Linearize Your Thinking
Written by
Sean Linehan.
Published on Nov 11, 2024.
Your thoughts are lying to you.
Not maliciously. They're just compressed in a way that makes them
seem more coherent than they actually are. When you reach for a
thought, what you grab isn't pure information – it's a blob. A warm,
comfortable blob of emotions, received wisdom, half-formed theories,
and supporting concepts that somehow feel right together.
This blob-based thinking isn't a bug. It's how humans work. The
problem only emerges when you need to translate these blobs into
decisions: Which features should we build? Which startup idea should
we pursue? Which person should we marry?
These are what I call "collapse-required decisions." You can't
execute on vibes.
Think about a decision you're wrestling with right now - a product
direction, strategic choice, whatever. You probably have a gut
feeling about the right path. You might even feel real conviction.
Now try writing down your complete chain of reasoning, including all
those gnawing counter-arguments you've been trying to ignore. Often
clarity fades quickly.
This happens because we're walking around with quantum thoughts.
Like Schrödinger's cat, we can believe A and not-A simultaneously.
In any given moment, we'll agree with whichever version is
convenient. Our minds are excellent at maintaining this
superposition of contradictory beliefs.
"But that's just being nuanced!" you might protest. "Reality is
complex!"
Sure. But at some point, you have to make actual decisions. You have
to commit to specific actions. You have to collapse the wave
function.
To exit the quantum position you must linearize your thoughts. The
strongest tool for this is writing.
Writing is where your thought blobs go to die. Or rather, where they
go to be reformed as coherent thoughts. When you write, you can't
maintain the comfortable superposition of contradictory beliefs. You
have to commit words to the page in a specific order. Each sentence
has to flow logically from the one before it.
This process is often painful. You might write down two deeply held
beliefs and suddenly realize they can't both be true. Most people
stop here.

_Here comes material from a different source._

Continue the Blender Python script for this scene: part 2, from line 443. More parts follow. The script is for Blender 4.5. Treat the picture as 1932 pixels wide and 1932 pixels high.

They feel the discomfort of cognitive dissonance and
retreat to the safety of their quantum thoughts.
This is exactly backwards. The moment when you realize your thoughts
don't cohere is the moment you should lean in. It's not a sign of
failure – it's a step towards real success in your thinking process.
Writing down your complete thinking about a complex topic should
change your mind at least once during the process. If it doesn't,
you're probably doing it wrong.
How could you possibly know the optimal way to collapse your quantum
thought-blob before you've actually gone through the process of
trying?
You are allowed to try multiple versions from the same raw inputs.
Each attempt at linearization reveals new connections, exposes
hidden contradictions, and forces you to engage with the messy
reality of your own reasoning.
The implications of this go beyond just "write more." Our confidence
in our own thoughts should match our ability to linearize them. The
harder it is to write something down clearly, the less we should
trust our blob-level understanding of it.
This matters deeply in our current economy, where most value
creation comes from making good decisions with limited information.
We can't afford to operate on vibes alone.
The next time you feel confident about something, try to write it
down. Not as bullet points or fragments, but as a linear sequence of
thoughts that someone else could follow. If you can't, you might
still be right – but you can't hold confidence you're right.
And in collapse-required decisions, that's the same as being wrong.